Past the midway point of the performance, they paused for a minute to call out their opener Celisse – who had been a perfect lead-in for the energy of Lucius – to join them for “Dance Around It” off the new album. Earlier in the night Celisse had made some new fans in the audience with some awesome old-school guitar riffing and songs like “Help Me’“where she was playing both guitar and drums simultaneously. Lucius also called a couple of fans up on stage – fans who had clearly got the memo that sequins were appropriate attire for a Lucius show. As the song started, Celisse stood between the two lead singers and the three of them got everyone, especially the guests on stage, dancing to the poppy indie-disco jam.
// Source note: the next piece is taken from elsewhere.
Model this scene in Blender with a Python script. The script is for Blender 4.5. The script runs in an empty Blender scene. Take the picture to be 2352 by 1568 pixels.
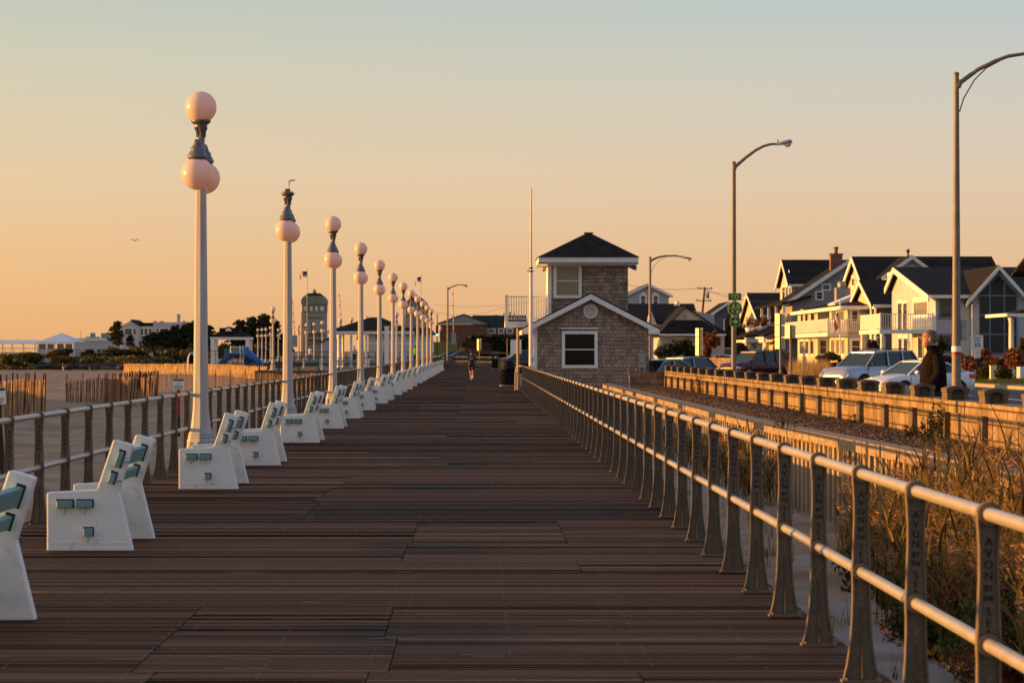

When they re-emerged towards the end of the night to start their encore, the pair had done a complete wardrobe change into something that was somehow even more Stevie Nicks-like than their original outfits and sat on the step on the stage to sing “Two of Us on the Run,”  arguably their biggest single from their first album and careers. It was a nice moment of connection and there were points in the stripped down version of the song when the audience was able to sing along with them to further that connection. They rounded out an awesome encore with “Turn It Around” and a cover of Donna Summer’s “I Feel Love,” which was perfectly suited to the style, aesthetic and vibe of the band, who have certainly embraced a bit of a spacey-disco sound with their new work. With their new album clearly being a bit of a departure from their older works, I’m certainly interested to see where they go in the coming years!